In McLean, Va, children's clothing company Gymboree opened "Janeville", one of the first stores aimed at moms on the go.

"She drives an SUV, and she's a soccer mom, and she's very time-constrained, and very focused on her family," observes says Gymboree CEO Lisa Harper.

"Some things you just can't wear anymore, you know, once you get into your 30s, it just doesn't work. Midriff baring tops, short short short skirts, it just doesn't work," concedes Amanda Edwards, 33.

For decades, what's worked for clothing retailers are designs that target the young, notes Alfonsi, at the expense of fashion for the young at heart.

"The midriff top collided with middle age spread, and the result was not the ringing of the cash register," says David Wolfe of The Doneger Group."

But some stores are starting to cash in on older customers, going after a neglected market with plenty of spending potential.

"The boomers," Wolfe points out, "account for $2.1 trillion dollars of turnover in the economy and they're spending money -- but not on fashion, because fashion isn't right for them."

Sarah Jessica Parker may look great in Gap outfits, Alfonsi says, but, "The huge retailer knows its styles are lost on most other women over 35."

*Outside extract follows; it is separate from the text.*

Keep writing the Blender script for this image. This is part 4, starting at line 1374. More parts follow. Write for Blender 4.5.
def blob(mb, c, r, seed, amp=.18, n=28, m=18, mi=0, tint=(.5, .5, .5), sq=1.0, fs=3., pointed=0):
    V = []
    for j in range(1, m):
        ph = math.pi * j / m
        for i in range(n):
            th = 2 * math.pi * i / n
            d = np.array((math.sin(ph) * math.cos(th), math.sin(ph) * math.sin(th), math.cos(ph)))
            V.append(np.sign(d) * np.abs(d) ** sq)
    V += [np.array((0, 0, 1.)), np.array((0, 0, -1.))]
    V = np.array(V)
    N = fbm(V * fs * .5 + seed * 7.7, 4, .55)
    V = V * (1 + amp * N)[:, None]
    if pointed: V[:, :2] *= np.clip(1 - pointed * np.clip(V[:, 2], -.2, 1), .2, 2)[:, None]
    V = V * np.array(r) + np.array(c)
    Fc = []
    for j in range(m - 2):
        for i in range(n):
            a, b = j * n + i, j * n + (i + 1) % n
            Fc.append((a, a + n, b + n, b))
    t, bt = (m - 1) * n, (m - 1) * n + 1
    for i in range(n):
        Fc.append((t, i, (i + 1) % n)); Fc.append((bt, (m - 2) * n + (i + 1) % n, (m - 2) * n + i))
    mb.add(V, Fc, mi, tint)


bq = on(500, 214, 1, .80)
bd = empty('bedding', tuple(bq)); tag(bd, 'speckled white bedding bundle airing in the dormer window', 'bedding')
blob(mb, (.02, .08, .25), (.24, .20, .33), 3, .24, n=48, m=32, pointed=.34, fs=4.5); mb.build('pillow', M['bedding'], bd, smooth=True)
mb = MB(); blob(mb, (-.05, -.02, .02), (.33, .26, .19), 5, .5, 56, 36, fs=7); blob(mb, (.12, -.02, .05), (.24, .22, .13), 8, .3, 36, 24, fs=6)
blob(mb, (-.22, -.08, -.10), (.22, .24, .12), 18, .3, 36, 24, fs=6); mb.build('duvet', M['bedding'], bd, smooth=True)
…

So next year, they're launching a whole new brand, hoping to tap into the same women now flocking to "Janesville," Alfonsi reports.

Shopper Susie Moore, 38, says, "I'm a mom, so you know you don't want to be wearing something really skimpy when you go to pick up your kids at school."

The new fashions are giving a whole new meaning to going shopping with your mother for clothes, as Moore's mom, Louise Brophy, 61, can attest: "They want to be fashionable; they don't want to be wearing older clothes and being grannies and all that kind of thing."

The Doneger Group's Wolfe adds, "There are a tremendous number of these people with money to burn, and they are in their heads certainly not old."

And, concludes Alfonsi, "Retailers know if they can get into a shopper's head, they're that much closer to their pocketbook."